DATA SEGMENT:
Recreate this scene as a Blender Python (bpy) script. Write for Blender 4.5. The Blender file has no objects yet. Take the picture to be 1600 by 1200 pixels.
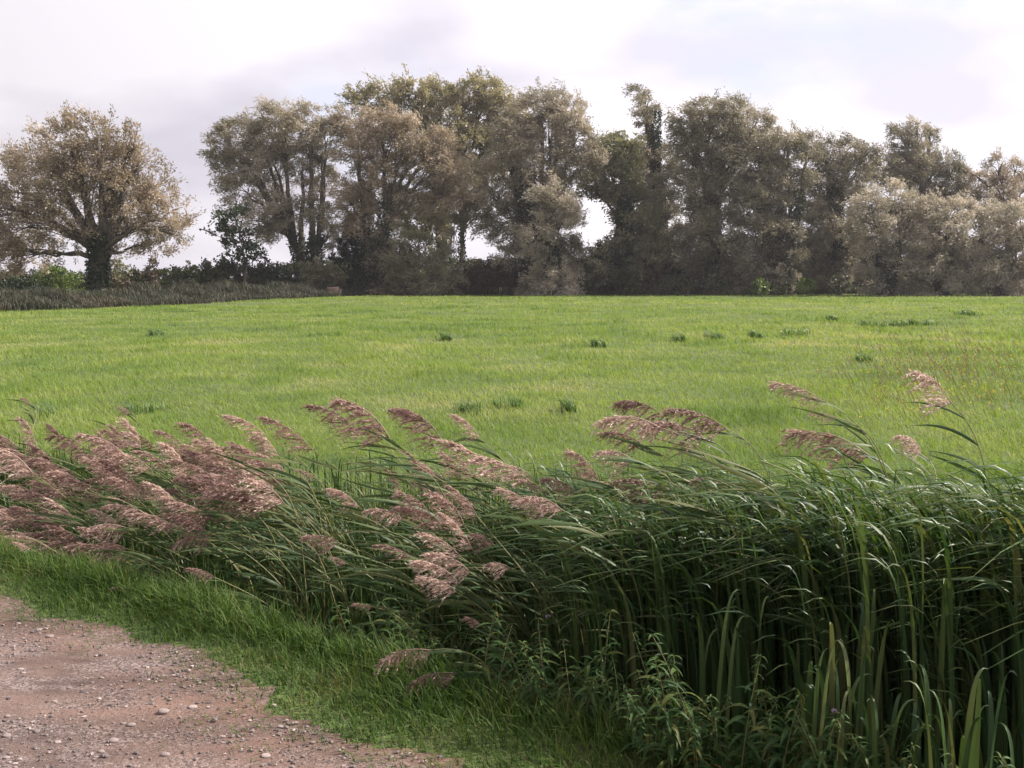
import bpy, math
import numpy as np
from mathutils import Vector, Matrix

rng = np.random.default_rng(7)
scene = bpy.context.scene
COL = scene.collection
PI = math.pi

# ------------------------------------------------------------------ camera
CAM_H, PITCH, F = 1.6, math.radians(5.6), 1700.0       # F: focal length in pixels of a 1600-wide frame
cam_data = bpy.data.cameras.new('camera')
cam_data.sensor_width = 36.0
cam_data.lens = 36.0 * F / 1600.0
cam_data.clip_start, cam_data.clip_end = 0.05, 9000
cam = bpy.data.objects.new('camera', cam_data)
COL.objects.link(cam)
cam.location = (0, 0, CAM_H)
cam.rotation_euler = (PI / 2 - PITCH, 0, 0)
scene.camera = cam
scene.render.resolution_x, scene.render.resolution_y = 1024, 768

# ------------------------------------------------------------------ light
SUN_AZ, SUN_EL = math.radians(74), math.radians(38)    # azimuth measured from +Y (view direction) towards +X
SUN_DIR = Vector((math.sin(SUN_AZ) * math.cos(SUN_EL), math.cos(SUN_AZ) * math.cos(SUN_EL), math.sin(SUN_EL)))
sun_data = bpy.data.lights.new('sun', 'SUN')
sun_data.energy = 5.0
sun_data.angle = math.radians(0.53)
sun_data.color = (1.0, 0.93, 0.86)
sun = bpy.data.objects.new('sun', sun_data)
COL.objects.link(sun)
sun.rotation_euler = SUN_DIR.to_track_quat('Z', 'Y').to_euler()

world = bpy.data.worlds.new('World')
scene.world = world
world.use_nodes = True
nt = world.node_tree
nt.nodes.clear()
W = nt.nodes.new
sky = W('ShaderNodeTexSky'); sky.sky_type = 'NISHITA'; sky.sun_disc = False
sky.sun_elevation = SUN_EL; sky.sun_rotation = SUN_AZ
tc = W('ShaderNodeTexCoord')
mp = W('ShaderNodeMapping'); mp.inputs['Scale'].default_value = (2.2, 2.2, 5.0); mp.inputs['Location'].default_value = (3.1, 0.4, 1.7)
nz = W('ShaderNodeTexNoise'); nz.inputs['Scale'].default_value = 1.5; nz.inputs['Detail'].default_value = 6; nz.inputs['Roughness'].default_value = 0.5
nz2 = W('ShaderNodeTexNoise'); nz2.inputs['Scale'].default_value = 2.0; nz2.inputs['Detail'].default_value = 7; nz2.inputs['Roughness'].default_value = 0.45
cov = W('ShaderNodeMapRange'); cov.inputs['From Min'].default_value = 0.30; cov.inputs['From Max'].default_value = 0.46
cov.interpolation_type = 'SMOOTHSTEP'
ramp = W('ShaderNodeValToRGB')
ramp.color_ramp.elements[0].position = 0.40; ramp.color_ramp.elements[0].color = (4.75, 4.5, 5.1, 1)
ramp.color_ramp.elements[1].position = 0.57; ramp.color_ramp.elements[1].color = (6.5, 6.2, 6.6, 1)
# clouds nearer the sun are brighter
dot = W('ShaderNodeVectorMath'); dot.operation = 'DOT_PRODUCT'; dot.inputs[1].default_value = SUN_DIR
glow = W('ShaderNodeMapRange'); glow.inputs['From Min'].default_value = -0.85; glow.inputs['From Max'].default_value = 0.42
glow.inputs['To Min'].default_value = 0.25; glow.inputs['To Max'].default_value = 1.13
mul = W('ShaderNodeVectorMath'); mul.operation = 'SCALE'
skyt = W('ShaderNodeMix'); skyt.data_type = 'RGBA'; skyt.blend_type = 'MIX'; skyt.inputs['Factor'].default_value = 0.72
skyt.inputs['B'].default_value = (5.4, 5.3, 6.3, 1)
mix = W('ShaderNodeMix'); mix.data_type = 'RGBA'
bg = W('ShaderNodeBackground'); bg.inputs['Strength'].default_value = 0.10
out = W('ShaderNodeOutputWorld')
L = nt.links.new
L(tc.outputs['Generated'], mp.inputs['Vector']); L(mp.outputs[0], nz.inputs['Vector']); L(mp.outputs[0], nz2.inputs['Vector'])
L(nz.outputs['Fac'], cov.inputs['Value']); L(nz2.outputs['Fac'], ramp.inputs['Fac'])
L(tc.outputs['Generated'], dot.inputs[0]); L(dot.outputs['Value'], glow.inputs['Value'])
L(ramp.outputs['Color'], mul.inputs[0]); L(glow.outputs[0], mul.inputs['Scale'])
L(sky.outputs[0], skyt.inputs['A'])
L(cov.outputs[0], mix.inputs['Factor']); L(skyt.outputs['Result'], mix.inputs['A']); L(mul.outputs[0], mix.inputs['B'])
L(mix.outputs['Result'], bg.inputs['Color']); L(bg.outputs[0], out.inputs[0])

scene.view_settings.view_transform = 'Standard'
scene.view_settings.look = 'None'
scene.view_settings.gamma = 1
scene.view_settings.exposure = 0.78
scene.cycles.max_bounces = 8
scene.cycles.diffuse_bounces = 2
scene.cycles.transmission_bounces = 4
scene.cycles.use_denoising = True

# thin autumn haze
hz = bpy.data.meshes.new('haze')
_x, _y0, _y1, _z0, _z1 = 1900.0, -1900.0, 1900.0, -2.2, 30.0
hz.from_pydata([(a, b, c) for a in (-_x, _x) for b in (_y0, _y1) for c in (_z0, _z1)], [],
               [(0, 1, 3, 2), (4, 6, 7, 5), (0, 4, 5, 1), (2, 3, 7, 6), (0, 2, 6, 4), (1, 5, 7, 3)])
hm = bpy.data.materials.new('haze'); hm.use_nodes = True; hm.node_tree.nodes.clear()
_v = hm.node_tree.nodes.new('ShaderNodeVolumePrincipled'); _o = hm.node_tree.nodes.new('ShaderNodeOutputMaterial')
_v.inputs['Color'].default_value = (0.90, 0.88, 0.95, 1); _v.inputs['Density'].default_value = 0.00030; _v.inputs['Anisotropy'].default_value = 0.3
hm.node_tree.links.new(_v.outputs[0], _o.inputs['Volume']); hz.materials.append(hm)
hzo = bpy.data.objects.new('haze', hz); COL.objects.link(hzo); hzo['kind'] = 'stuff'; hzo['label'] = 'thin pale haze over the field and trees'
scene.cycles.volume_bounces = 0

# ------------------------------------------------------------------ pixel <-> place
cp, sp = math.cos(PITCH), math.sin(PITCH)
def ray(px, py):
    a, b = (px - 800.0) / F, (600.0 - py) / F
    return np.array([a, cp + b * sp, -sp + b * cp])
def at(px, py, Y):
    d = ray(px, py)
    return np.array([0, 0, CAM_H]) + d * (Y / d[1])
def on_ground(px, py, z=0.0):
    d = ray(px, py)
    return np.array([0, 0, CAM_H]) + d * ((z - CAM_H) / d[2])

# ------------------------------------------------------------------ smooth value noise (numpy)
_tab = np.random.default_rng(3).random((256, 256))
def vnoise(x, y, s=1.0):
    x = np.asarray(x, float) * s; y = np.asarray(y, float) * s
    xi, yi = np.floor(x).astype(int), np.floor(y).astype(int)
    fx, fy = x - xi, y - yi
    fx, fy = fx * fx * (3 - 2 * fx), fy * fy * (3 - 2 * fy)
    g = lambda i, j: _tab[i & 255, j & 255]
    return (g(xi, yi) * (1 - fx) + g(xi + 1, yi) * fx) * (1 - fy) + (g(xi, yi + 1) * (1 - fx) + g(xi + 1, yi + 1) * fx) * fy
def fbm(x, y, s=1.0, o=4):
    r, a = 0, 0.5
    for k in range(o):
        r = r + a * vnoise(np.asarray(x) + 17.3 * k, np.asarray(y) - 9.1 * k, s * 2 ** k); a *= 0.5
    return r

# ------------------------------------------------------------------ land
A = on_ground(0, 947); B = on_ground(700, 1200)
ED = (B - A)[:2] / np.linalg.norm((B - A)[:2])
NRM = np.array([-ED[1], ED[0]])
if NRM[1] < 0: NRM = -NRM
def sdist(x, y):
    """distance from the track's edge, growing towards the field"""
    return (np.asarray(x) - A[0]) * NRM[0] + (np.asarray(y) - A[1]) * NRM[1]
def sstep(a, b, v):
    t = np.clip((v - a) / (b - a), 0, 1)
    return t * t * (3 - 2 * t)
def edge_wobble(x, y):
    return 0.06 + (fbm(x, y, 1.1, 3) - 0.44) * 0.5 + (fbm(x, y, 6, 2) - 0.37) * 0.12
def height(x, y):
    s = sdist(x, y)
    dip = -0.55 * sstep(0.45, 1.1, s) * (1 - sstep(1.9, 2.6, s))
    z = dip + (fbm(x, y, 1.7, 3) - 0.44) * 0.05 * sstep(-0.2, 0.4, s) + (fbm(x, y, 0.6, 3) - 0.44) * 0.05
    z = z + (fbm(x, y, 0.06, 3) - 0.44) * 0.30 * sstep(8, 30, s)
    return z
def pt(s, t):
    """point at distance s from the edge, t metres along it (0 at the frame's left edge)"""
    p = A[:2] + ED * t + NRM * s
    return p

# ------------------------------------------------------------------ materials
def principled(name):
    m = bpy.data.materials.new(name); m.use_nodes = True
    n = m.node_tree
    return m, n, n.nodes['Principled BSDF'], n.nodes['Material Output']

def leaf_mat(name, cols, transl=0.35, rough=0.5, nscale=0.4, wr=0.55, tcol=(1.0, 1.0, 0.6), spec=0.4, orand=0.0):
    """cols: colours from one end of the natural variation to the other; varies per leaf and by patch"""
    m, n, bs, outp = principled(name)
    N, K = n.nodes.new, n.links.new
    at_ = N('ShaderNodeAttribute'); at_.attribute_name = 'rnd'
    tcn = N('ShaderNodeTexCoord')
    nz = N('ShaderNodeTexNoise'); nz.inputs['Scale'].default_value = nscale; nz.inputs['Detail'].default_value = 3
    K(tcn.outputs['Object'], nz.inputs['Vector'])
    mr = N('ShaderNodeMapRange'); mr.inputs['From Min'].default_value = 0.3; mr.inputs['From Max'].default_value = 0.7
    K(nz.outputs['Fac'], mr.inputs['Value'])
    mx = N('ShaderNodeMix'); mx.data_type = 'FLOAT'; mx.inputs['Factor'].default_value = wr
    K(mr.outputs[0], mx.inputs['A']); K(at_.outputs['Fac'], mx.inputs['B'])
    rp = N('ShaderNodeValToRGB'); e = rp.color_ramp.elements
    while len(e) < len(cols): e.new(0.5)
    for i, c in enumerate(cols):
        e[i].position = 0.08 + 0.84 * i / (len(cols) - 1); e[i].color = (*c, 1)
    oi = N('ShaderNodeObjectInfo'); om = N('ShaderNodeMath'); om.operation = 'MULTIPLY_ADD'; om.inputs[1].default_value = orand
    K(oi.outputs['Random'], om.inputs[0]); ad = N('ShaderNodeMath'); ad.operation = 'SUBTRACT'; ad.inputs[1].default_value = orand / 2
    K(mx.outputs['Result'], om.inputs[2]); K(om.outputs[0], ad.inputs[0])
    K(ad.outputs[0], rp.inputs['Fac'])
    K(rp.outputs['Color'], bs.inputs['Base Color'])
    bs.inputs['Roughness'].default_value = rough
    bs.inputs['Specular IOR Level'].default_value = spec
    tr = N('ShaderNodeBsdfTranslucent')
    tm = N('ShaderNodeMix'); tm.data_type = 'RGBA'; tm.blend_type = 'MULTIPLY'; tm.inputs['Factor'].default_value = 1
    tm.inputs['B'].default_value = (*[min(1, 1.0 * c) for c in tcol], 1)
    K(rp.outputs['Color'], tm.inputs['A']); K(tm.outputs['Result'], tr.inputs['Color'])
    sc_ = N('ShaderNodeMixShader'); sc_.inputs['Fac'].default_value = transl
    K(bs.outputs[0], sc_.inputs[1]); K(tr.outputs[0], sc_.inputs[2]); K(sc_.outputs[0], outp.inputs['Surface'])
    return m

def bark_mat(name, c1, c2, scale=6):
    m, n, bs, outp = principled(name)
    N, K = n.nodes.new, n.links.new
    tcn = N('ShaderNodeTexCoord'); mp = N('ShaderNodeMapping'); mp.inputs['Scale'].default_value = (scale, scale, scale * 0.25)
    nz = N('ShaderNodeTexNoise'); nz.inputs['Detail'].default_value = 6; nz.inputs['Scale'].default_value = 1.0
    rp = N('ShaderNodeValToRGB'); rp.color_ramp.elements[0].position = 0.35; rp.color_ramp.elements[1].position = 0.68
    rp.color_ramp.elements[0].color = (*c1, 1); rp.color_ramp.elements[1].color = (*c2, 1)
    bp = N('ShaderNodeBump'); bp.inputs['Strength'].default_value = 0.8; bp.inputs['Distance'].default_value = 0.05
    K(tcn.outputs['Object'], mp.inputs[0]); K(mp.outputs[0], nz.inputs['Vector']); K(nz.outputs['Fac'], rp.inputs[0])
    K(rp.outputs[0], bs.inputs['Base Color']); K(nz.outputs['Fac'], bp.inputs['Height']); K(bp.outputs[0], bs.inputs['Normal'])
    bs.inputs['Roughness'].default_value = 0.9
    return m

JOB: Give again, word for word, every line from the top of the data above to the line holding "PI = math.pi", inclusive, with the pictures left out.

OUTPUT BELOW:
Recreate this scene as a Blender Python (bpy) script. Write for Blender 4.5. The Blender file has no objects yet. Take the picture to be 1600 by 1200 pixels.
import bpy, math
import numpy as np
from mathutils import Vector, Matrix

rng = np.random.default_rng(7)
scene = bpy.context.scene
COL = scene.collection
PI = math.pi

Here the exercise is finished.